Protective barriers were being erected for the crew to get behind because “we were going to blow all this stuff up,” Ganderton recalled.
And while everyone was getting pushed “like a block away,” Ganderton was preparing to be in front of the camera — and the barricade.
“I actually had to be like, ‘Mom, you have to bring me my grenade launcher. And she looks at me and she’s like, ‘Oh my God, this is what you do?'”
Oscar snub stings given industry risks, says choreographer
Kirk Caouette, an experienced stunt coordinator who teaches fight choreography in Vancouver, says the risks stunt performers face in the name of entertainment make the lack of a stunt Oscar plainly a snub.

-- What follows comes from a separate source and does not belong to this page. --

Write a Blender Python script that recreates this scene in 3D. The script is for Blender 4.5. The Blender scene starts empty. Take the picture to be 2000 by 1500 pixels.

Gill has severed a finger that was reattached, punctured lungs and broken his back from jumping off cliffs, exploding boats and performing high-speed car chases.
Ganderton has leaped between galloping horses, jumped through windows, and been set on fire for stunts.
Caouette, who began his career doing stunts, including doubling for Alan Cumming in Marvel Studio’s X2, has broken both legs, an arm and a rib.
He gets emotional when he talks about a close friend who was performing a stunt in Vancouver when a safety wire failed and he fell more than eleven metres.
“It was really a miracle that he lived. It was awful,” Caoette said.
In an email to CBC, the Academy said “stunt coordinators are a deeply respected part of our membership,” and noted that historically, new awards evolve from the Academy’s 18 branches.
Stunt performers only became part of a newly-created production and technology branch last year. The move has made Gill more optimistic about achieving a stunt award than he has been in years, but he says the branch is not solely dedicated to stunt people. It includes script supervisors and associate producers. And everyone is vying for their own award.
Caouette says the fact that the 2024 Oscars will once again overlook the contributions of the stunt industry is upsetting.
“We risk our lives for this industry.” He thinks of the sacrifices his friend made and of others who were killed on the job. In 2017, a stunt woman died on a Vancouver film set while shooting an action sequence.
“And yet it’s more important for them to pretend we don’t exist than to acknowledge our existence,” he said.